2. Restano validi gli atti e i provvedimenti adottati e sono fatti salvi gli effetti prodottisi e i rapporti giuridici sorti sulla base delle disposizioni di cui al comma 1 presente articolo.
Art. 6.
(Disposizioni transitorie e finali)
1. Le disposizioni vigenti in materia di matrimonio e di adozione, ovunque contenute in leggi, decreti e regolamenti, si applicano indipendentemente dal sesso dei coniugi, ove non diversamente stabilito.
2. Fatto salvo quanto disposto dalle disposizioni di cui all'articolo 2, le parole: «marito e moglie», ovunque ricorrono in leggi, decreti e regolamenti, a esclusione delle disposizioni volte a garantire la parità di trattamento tra uomo e donna, si intendono riferite ai coniugi, senza distinzione di sesso.

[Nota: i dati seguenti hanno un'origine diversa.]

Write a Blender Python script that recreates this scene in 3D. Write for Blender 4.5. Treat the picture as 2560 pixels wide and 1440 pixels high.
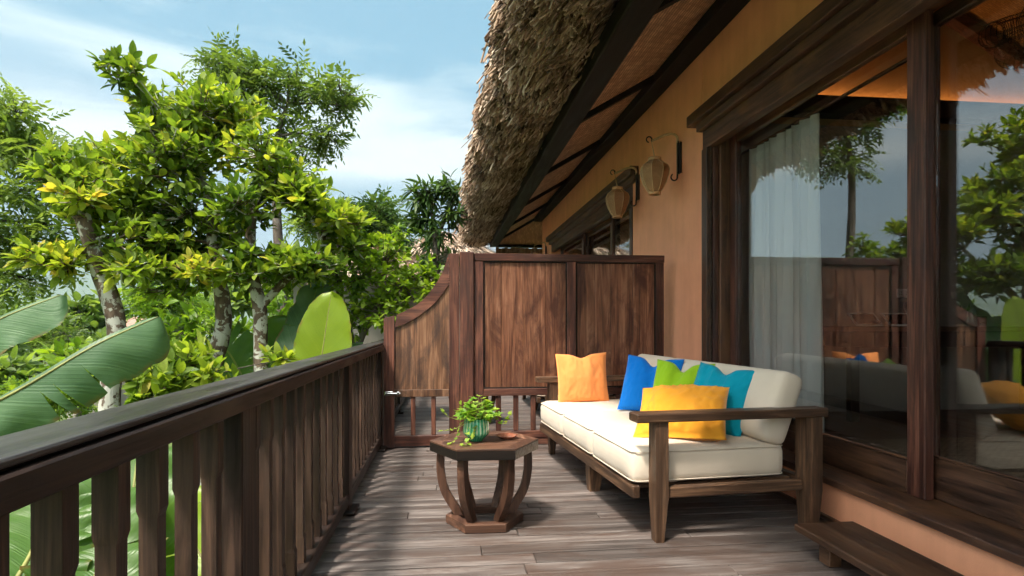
import bpy, bmesh, math, random
import numpy as np
from mathutils import Vector, Matrix, noise as mnoise

random.seed(7); rng = np.random.default_rng(11)
for o in list(bpy.data.objects): bpy.data.objects.remove(o)
scene = bpy.context.scene
COL = scene.collection
R = math.radians

# ------------------------------------------------------------------ camera
FPX, HORIZON, CAM_H, YAW = 1490.0, 808.0, 1.1, math.atan(165.0/1490.0)
cam_data = bpy.data.cameras.new('camera')
cam_data.sensor_width = 36.0; cam_data.lens = 36.0*FPX/2560.0
cam_data.shift_y = (HORIZON-720.0)/2560.0
cam_data.clip_start = 0.05; cam_data.clip_end = 20000
cam = bpy.data.objects.new('camera', cam_data); COL.objects.link(cam)
cam.location = (0, 0, CAM_H); cam.rotation_euler = (R(90), 0, -YAW)
scene.camera = cam

# ------------------------------------------------------------------ sun, sky, exposure
SUN_TRAVEL = Vector((1.0, 1.2, -2.9)).normalized()
sun_el = math.asin(-SUN_TRAVEL.z)
sun_az = math.atan2(-SUN_TRAVEL.x, -SUN_TRAVEL.y)          # clockwise from +Y
sd = bpy.data.lights.new('sun', 'SUN'); sd.energy = 2.0; sd.angle = R(6.0); sd.color = (1.0, 0.93, 0.82)
sun = bpy.data.objects.new('sun', sd); COL.objects.link(sun)
sun.rotation_euler = SUN_TRAVEL.to_track_quat('-Z', 'Y').to_euler()

world = bpy.data.worlds.new('World'); scene.world = world; world.use_nodes = True
def build_world():
    nt = world.node_tree; N = nt.nodes; L = nt.links
    for n in list(N): N.remove(n)
    out = N.new('ShaderNodeOutputWorld'); bg = N.new('ShaderNodeBackground')
    bg.inputs['Strength'].default_value = 0.15
    sky = N.new('ShaderNodeTexSky'); sky.sky_type = 'NISHITA'; sky.sun_disc = False
    sky.sun_elevation = sun_el; sky.sun_rotation = sun_az
    sky.air_density = 1.0; sky.dust_density = 10.0; sky.ozone_density = 1.5    # humid hazy air
    tc = N.new('ShaderNodeTexCoord'); sep = N.new('ShaderNodeSeparateXYZ')
    L.new(tc.outputs['Generated'], sep.inputs[0])
    def mrange(src, a, b, lo=0.0, hi=1.0):
        m = N.new('ShaderNodeMapRange'); m.interpolation_type = 'SMOOTHSTEP'
        m.inputs[1].default_value = a; m.inputs[2].default_value = b
        m.inputs[3].default_value = lo; m.inputs[4].default_value = hi
        L.new(src, m.inputs[0]); return m.outputs[0]
    def math_(op, a, b):
        m = N.new('ShaderNodeMath'); m.operation = op
        for i, s in enumerate((a, b)):
            if isinstance(s, (int, float)): m.inputs[i].default_value = s
            else: L.new(s, m.inputs[i])
        return m.outputs[0]
    def noise(scale_xyz, sc, det, rough, off=(0, 0, 0)):
        mp = N.new('ShaderNodeMapping'); mp.inputs['Scale'].default_value = scale_xyz; mp.inputs['Location'].default_value = off
        L.new(tc.outputs['Generated'], mp.inputs[0])
        n = N.new('ShaderNodeTexNoise'); n.inputs['Scale'].default_value = sc; n.inputs['Detail'].default_value = det
        n.inputs['Roughness'].default_value = rough; n.inputs['Distortion'].default_value = 0.4
        L.new(mp.outputs[0], n.inputs['Vector']); return n.outputs[0]
    def mix(f, a, b):
        m = N.new('ShaderNodeMix'); m.data_type = 'RGBA'
        if isinstance(f, float): m.inputs[0].default_value = f
        else: L.new(f, m.inputs[0])
        for idx, s in ((6, a), (7, b)):
            if isinstance(s, tuple): m.inputs[idx].default_value = s
            else: L.new(s, m.inputs[idx])
        return m.outputs[2]
    z = sep.outputs[2]
    K = 1/0.15
    tinted = mix(1.0, sky.outputs[0], (0.72, 0.77, 0.745, 1)); tinted.node.blend_type = 'MULTIPLY'
    blue = mix(0.38, tinted, (0.02*K, 0.175*K, 0.205*K, 1))
    hazy = mix(0.4, tinted, (0.14*K, 0.24*K, 0.27*K, 1))
    nb = noise((1, 1, 3.0), 2.2, 5, 0.55)
    zz = math_('ADD', z, mrange(nb, 0.3, 0.7, -0.03, 0.03))
    base = mix(mrange(zz, 0.22, 0.42), hazy, blue)
    # cloud bank with a level underside, and thin wisps above it
    nc = noise((1.0, 1.0, 4.5), 1.7, 7, 0.55, (0.55, 0.1, 0.0))
    low = mrange(math_('ADD', z, mrange(nc, 0.2, 0.8, -0.012, 0.012)), 0.205, 0.245)
    high = mrange(math_('ADD', z, mrange(nc, 0.25, 0.75, 0.08, -0.08)), 0.28, 0.42, 1.0, 0.0)
    bank = math_('MULTIPLY', math_('MULTIPLY', low, high), mrange(nc, 0.33, 0.56))
    nw = noise((1.0, 2.4, 6.0), 2.4, 8, 0.62, (1.3, 0.4, 0.2))
    wisp = math_('MULTIPLY', mrange(nw, 0.52, 0.75), mrange(z, 0.3, 0.42, 0.0, 0.6))
    f = math_('MAXIMUM', bank, wisp)
    lit = mix(1.0, base, (0.225*K, 0.185*K, 0.125*K, 1)); lit.node.blend_type = 'ADD'
    col = mix(math_('MULTIPLY', f, 0.92), base, lit)
    L.new(col, bg.inputs['Color']); L.new(bg.outputs[0], out.inputs[0])
build_world()

scene.view_settings.view_transform = 'Standard'; scene.view_settings.look = 'None'
scene.view_settings.gamma = 1.0; scene.view_settings.exposure = 1.66
scene.view_settings.use_curve_mapping = False
scene.cycles.use_denoising = True
scene.cycles.max_bounces = 8; scene.cycles.transparent_max_bounces = 16
scene.cycles.transmission_bounces = 8; scene.cycles.diffuse_bounces = 4; scene.cycles.glossy_bounces = 4
scene.cycles.volume_bounces = 0
scene.cycles.use_adaptive_sampling = True; scene.cycles.adaptive_threshold = 0.03; scene.cycles.adaptive_min_samples = 16
scene.cycles.use_light_tree = False
scene.cycles.sample_clamp_indirect = 6.0

# ------------------------------------------------------------------ geometry helpers
def pt(x, y, Y):
    """pixel of the 2560x1440 photograph -> world point on the plane y = Y"""
    f = Vector((math.sin(YAW), math.cos(YAW), 0)); r = Vector((math.cos(YAW), -math.sin(YAW), 0))
    d = f + r*((x-1280)/FPX) + Vector((0, 0, (HORIZON-y)/FPX))
    return Vector((0, 0, CAM_H)) + d*(Y/d.y)

def mesh_arr(name, verts, faces, smooth=False, tint=None):
    """verts (n,3), faces (m,k) array of one polygon size, or list of such arrays"""
    if not isinstance(faces, list): faces = [faces]
    me = bpy.data.meshes.new(name)
    verts = np.asarray(verts, dtype=np.float32)
    me.vertices.add(len(verts)); me.vertices.foreach_set('co', verts.ravel())
    loops = np.concatenate([np.asarray(f, dtype=np.int32).ravel() for f in faces])
    sizes = np.concatenate([np.full(len(f), np.asarray(f).shape[1], dtype=np.int32) for f in faces])
    starts = np.concatenate([[0], np.cumsum(sizes)[:-1]]).astype(np.int32)
    me.loops.add(len(loops)); me.loops.foreach_set('vertex_index', loops)
    me.polygons.add(len(sizes)); me.polygons.foreach_set('loop_start', starts)
    try: me.polygons.foreach_set('loop_total', sizes)
    except Exception: pass
    me.polygons.foreach_set('use_smooth', np.full(len(sizes), smooth, dtype=bool))
    if tint is not None:
        a = me.attributes.new('tint', 'FLOAT', 'POINT'); a.data.foreach_set('value', np.asarray(tint, dtype=np.float32))
    me.update(calc_edges=True); me.validate()
    return me

def bm_mesh(name, bm, smooth=False):
    me = bpy.data.meshes.new(name)
    bmesh.ops.recalc_face_normals(bm, faces=bm.faces)
    if smooth:
        for f in bm.faces: f.smooth = True
    bm.to_mesh(me); bm.free(); return me

def box_bm(bm, lo, hi, bevel=0.0, seg=1, rot=None, piv=None):
    lo = Vector(lo); hi = Vector(hi); c = (lo+hi)/2; s = hi-lo
    g = bmesh.ops.create_cube(bm, size=1.0)
    vs = g['verts']
    bmesh.ops.scale(bm, vec=s, verts=vs)
    if bevel > 0:
        es = list({e for v in vs for e in v.link_edges})
        r = bmesh.ops.bevel(bm, geom=es, offset=bevel, segments=seg, affect='EDGES', profile=0.5, clamp_overlap=True)
        vs = list({v for f in r['faces'] for v in f.verts})
    bmesh.ops.translate(bm, vec=c, verts=vs)
    if rot is not None:
        bmesh.ops.rotate(bm, cent=Vector(piv if piv is not None else c), matrix=rot, verts=vs)
    return vs

def box(lo, hi, bevel=0.004, seg=1, rot=None, piv=None):
    bm = bmesh.new(); box_bm(bm, lo, hi, bevel, seg, rot, piv); return bm_mesh('box', bm)

def prism(poly, axis, a, b, bevel=0.0):
    """extrude a 2-D polygon along an axis; poly gives the two other coordinates in xyz order"""
    bm = bmesh.new(); v0 = []; v1 = []
    for p in poly:
        for val, lst in ((a, v0), (b, v1)):
            q = list(p); q.insert(axis, val); lst.append(bm.verts.new(q))
    n = len(poly)
    bm.faces.new(v0); bm.faces.new(v1[::-1])
    for i in range(n): bm.faces.new((v0[i], v0[(i+1) % n], v1[(i+1) % n], v1[i]))
    bmesh.ops.recalc_face_normals(bm, faces=bm.faces)
    if bevel: bmesh.ops.bevel(bm, geom=list(bm.edges), offset=bevel, segments=1, affect='EDGES', clamp_overlap=True)
    return bm_mesh('prism', bm)

def tube_arr(pts, rad, n=6, cap=True, jit=0.0):
    pts = np.asarray([tuple(p) for p in pts], float); rad = np.asarray(rad, float)
    V = []; F = []
    tang = np.gradient(pts, axis=0); tang /= np.linalg.norm(tang, axis=1)[:, None]+1e-9
    ref = np.array([0.0, 0, 1]) if abs(tang[0][2]) < 0.9 else np.array([1.0, 0, 0])
    u = np.cross(tang[0], ref); u /= np.linalg.norm(u)
    for i in range(len(pts)):
        u = u - tang[i]*(u@tang[i]); u /= np.linalg.norm(u)+1e-9
        w = np.cross(tang[i], u)
        for k in range(n):
            a = 2*math.pi*k/n
            r = rad[i]*(1+(random.uniform(-jit, jit) if jit else 0))
            V.append(pts[i]+r*(math.cos(a)*u+math.sin(a)*w))
    for i in range(len(pts)-1):
        for k in range(n):
            F.append((i*n+k, i*n+(k+1) % n, (i+1)*n+(k+1) % n, (i+1)*n+k))
    V = np.array(V); F = np.array(F)
    return V, F

class Acc:
    """collects pieces of equal polygon size into one mesh"""
    def __init__(s): s.v = []; s.f = {}; s.t = []; s.n = 0
    def add(s, v, f, t=0.5):
        v = np.asarray(v); f = np.asarray(f)
        s.v.append(v); s.f.setdefault(f.shape[1], []).append(f+s.n); s.n += len(v)
        s.t.append(np.full(len(v), t) if np.isscalar(t) else t)
    def mesh(s, name, smooth=False):
        return mesh_arr(name, np.concatenate(s.v), [np.concatenate(q) for q in s.f.values()], smooth, np.concatenate(s.t))

def catmull(P, n=8):
    P = [Vector(p) for p in P]; Q = [P[0]*2-P[1]]+P+[P[-1]*2-P[-2]]; out = []
    for i in range(1, len(Q)-2):
        for k in range(n):
            t = k/n; a, b, c, d = Q[i-1:i+3]
            out.append(0.5*((2*b)+(c-a)*t+(2*a-5*b+4*c-d)*t*t+(3*b-a-3*c+d)*t**3))
    out.append(P[-1]); return out

def lathe(profile, n=32, flute=None):
    V = []; F = []
    m = len(profile)
    for i, (r, z) in enumerate(profile):
        for k in range(n):
            a = 2*math.pi*k/n
            rr = r*(1+(flute(i, k) if flute else 0))
            V.append((rr*math.cos(a), rr*math.sin(a), z))
    for i in range(m-1):
        for k in range(n): F.append((i*n+k, i*n+(k+1) % n, (i+1)*n+(k+1) % n, (i+1)*n+k))
    return np.array(V), np.array(F)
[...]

3. Le amministrazioni pubbliche procedono a modificare le espressioni «marito e moglie» in «coniuge» o «coniugi» ovunque ricorrano in atti, certificati, modulistica e siti internet.
4. Possono essere trascritti in Italia i matrimoni contratti all'estero tra persone dello stesso sesso, anche se celebrati prima della data di entrata in vigore della presente legge. Gli effetti di questi ultimi sono fatti salvi dal momento della celebrazione.
5. Possono essere convertite in matrimonio le unioni civili, contratte in Italia tra persone dello stesso sesso ai sensi della legge 20 maggio 2016, n. 76, prima della data di entrata in vigore della presente legge. L'istanza deve essere presentata da entrambe le parti dell'unione al comune in cui è avvenuta l'iscrizione o la trascrizione dell'atto nei registri dello stato civile.